Timbuktu

Data:
03/09/2025
Orario:
14:00

Regia: Abderrahmane Sissako (Francia-Mauritania, 2014) 97’

Scuola secondaria di secondo grado

Non lontano da Timbuktu, ora governata dai fondamentalisti islamici, Kidane vive pacificamente tra le dune con la moglie Satima, la figlia Toya e il pastore 12enne Issan. In città, la gente soffre impotente per il regime di terrore imposto dai jihadisti, determinati a controllare la loro fede. Tutto è stato bandito: la musica, le risate, le sigarette, persino il gioco del calcio; le donne sono diventate le ombre, ma continuano a resistere con dignità. Ogni giorno, nei nuovi, improvvisati tribunali vengono emesse tragiche e assurde sentenze. A Kidane e alla sua famiglia tutto questo finora è stato risparmiato, ma il loro destino cambia quando lui uccide accidentalmente Amadou, il pescatore che ha macellato "GPS", la sua amata mucca. Kidane, infatti, dovrà vedersela con le nuove leggi degli occupanti stranieri.
Niente scenari esotici da anni Cinquanta, qui non c'è John Wayne a caccia di tesori nel Sahara, diretto dal grande Henry Hathaway.
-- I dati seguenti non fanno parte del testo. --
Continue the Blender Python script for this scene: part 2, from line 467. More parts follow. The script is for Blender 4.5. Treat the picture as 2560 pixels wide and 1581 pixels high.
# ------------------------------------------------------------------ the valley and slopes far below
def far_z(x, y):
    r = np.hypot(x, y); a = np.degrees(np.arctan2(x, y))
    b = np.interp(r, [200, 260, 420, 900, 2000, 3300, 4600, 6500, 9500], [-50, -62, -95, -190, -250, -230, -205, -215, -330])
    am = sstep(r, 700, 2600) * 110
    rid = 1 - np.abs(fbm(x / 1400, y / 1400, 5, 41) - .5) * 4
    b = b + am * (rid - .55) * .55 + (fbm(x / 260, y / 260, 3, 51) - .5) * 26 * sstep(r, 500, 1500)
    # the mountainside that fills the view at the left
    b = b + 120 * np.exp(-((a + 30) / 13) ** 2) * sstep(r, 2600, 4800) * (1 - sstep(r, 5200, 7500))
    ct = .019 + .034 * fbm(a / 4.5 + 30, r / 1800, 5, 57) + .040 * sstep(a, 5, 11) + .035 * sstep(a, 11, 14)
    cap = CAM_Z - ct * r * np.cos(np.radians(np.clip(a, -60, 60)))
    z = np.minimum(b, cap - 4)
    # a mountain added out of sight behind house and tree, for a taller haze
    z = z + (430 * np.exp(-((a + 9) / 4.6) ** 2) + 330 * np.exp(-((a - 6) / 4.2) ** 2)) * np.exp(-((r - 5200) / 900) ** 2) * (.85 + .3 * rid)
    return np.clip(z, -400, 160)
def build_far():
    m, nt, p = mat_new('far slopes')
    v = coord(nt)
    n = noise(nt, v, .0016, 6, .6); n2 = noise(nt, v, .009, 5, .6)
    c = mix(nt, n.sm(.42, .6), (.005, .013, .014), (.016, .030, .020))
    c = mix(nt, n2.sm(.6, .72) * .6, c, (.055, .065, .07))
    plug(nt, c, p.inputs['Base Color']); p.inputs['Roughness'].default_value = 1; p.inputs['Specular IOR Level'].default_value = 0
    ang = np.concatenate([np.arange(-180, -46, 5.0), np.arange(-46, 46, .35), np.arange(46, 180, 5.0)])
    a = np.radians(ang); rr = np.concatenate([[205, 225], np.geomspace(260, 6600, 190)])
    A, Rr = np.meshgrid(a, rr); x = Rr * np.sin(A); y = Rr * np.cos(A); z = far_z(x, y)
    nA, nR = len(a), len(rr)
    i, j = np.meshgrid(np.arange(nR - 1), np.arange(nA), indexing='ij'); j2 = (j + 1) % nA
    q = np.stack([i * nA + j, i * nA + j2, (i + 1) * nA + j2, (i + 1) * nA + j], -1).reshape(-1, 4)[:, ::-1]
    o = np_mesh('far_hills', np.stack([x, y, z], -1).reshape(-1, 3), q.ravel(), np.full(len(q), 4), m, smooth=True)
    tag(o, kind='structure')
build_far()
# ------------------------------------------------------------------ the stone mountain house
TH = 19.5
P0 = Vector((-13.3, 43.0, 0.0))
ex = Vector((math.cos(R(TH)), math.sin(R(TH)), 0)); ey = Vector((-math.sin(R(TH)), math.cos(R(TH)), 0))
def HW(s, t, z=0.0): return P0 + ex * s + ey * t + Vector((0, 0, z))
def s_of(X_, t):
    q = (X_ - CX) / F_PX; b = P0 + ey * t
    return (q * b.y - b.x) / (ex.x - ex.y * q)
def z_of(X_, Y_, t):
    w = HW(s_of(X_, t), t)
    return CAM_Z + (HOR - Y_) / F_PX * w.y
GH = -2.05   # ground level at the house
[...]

Timbuktu è un film in cui Abderrahmane Sissako ferma il tempo su un'Africa che fa i conti con la piaga dell'integralismo islamico, portato a popolazioni che vivrebbero serenamente nelle loro terre da milizie jihadiste che non parlano nemmeno la loro stessa lingua. Sissako descrive una quotidianità placida, lenta, sensibile, adagiata su un piccolo coro di personaggi che vive ai margini di una Timbuktu ormai in mano agli estremisti religiosi. Kidane, un allevatore, vive con la moglie e la figlioletta in una tenda nel deserto, per sottrarsi ai dettami dei miliziani che pattugliano il villaggio: non si può suonare, non si può fumare, i bambini non possono giocare a palla, le donne devono coprirsi anche mani e piedi. Eppure qualcuno di notte suona nel chiuso di una casa, altri fumano, qualche donna si ribella ai guanti. Poi il dramma esplode: Kidane paga la sua vendetta su un pescatore che ha ucciso una sua vacca, mentre due giovani innamorati subiscono la lapidazione e chi ha suonato viene fustigato... Sissako è tanto dolce nel descrivere la placida r/esistenza della popolazione, quanto crudele (ma senza rabbia, con attonito stupore) nel raccontare l'abbattersi della violenza di chi predica l'intransigenza della malintesa religione. Il ritmo resta blando, l'ironia esaspera la pazienza come fossimo in un film di Elia Suleiman (che infatti figura tra i ringraziamenti), la macchina da presa scorre sui corpi adagiati in cerca di pace, mentre l'ottusa presenza dei jihadisti trascorre come un assurdo fuori luogo nella ritmica esistenziale pacificata dei personaggi. Il finale ha una potenza rosselliniana da Roma città aperta, ma non è questione di realismo, in questo film nutrito di un tempo interiore che vorrebbe negare la rabbia della storia, ma capitola di fronte agli eventi. Sissako dice di essersi fatto ispirare dal video di una lapidazione avvenuta in un villaggio del Mali visto suYoutube. Considerando gli ultimi risvolti dell'avanzata jihadista in Iraq va detto che il film, nella sua purezza poetica, è destinato a restare di chiara attualità.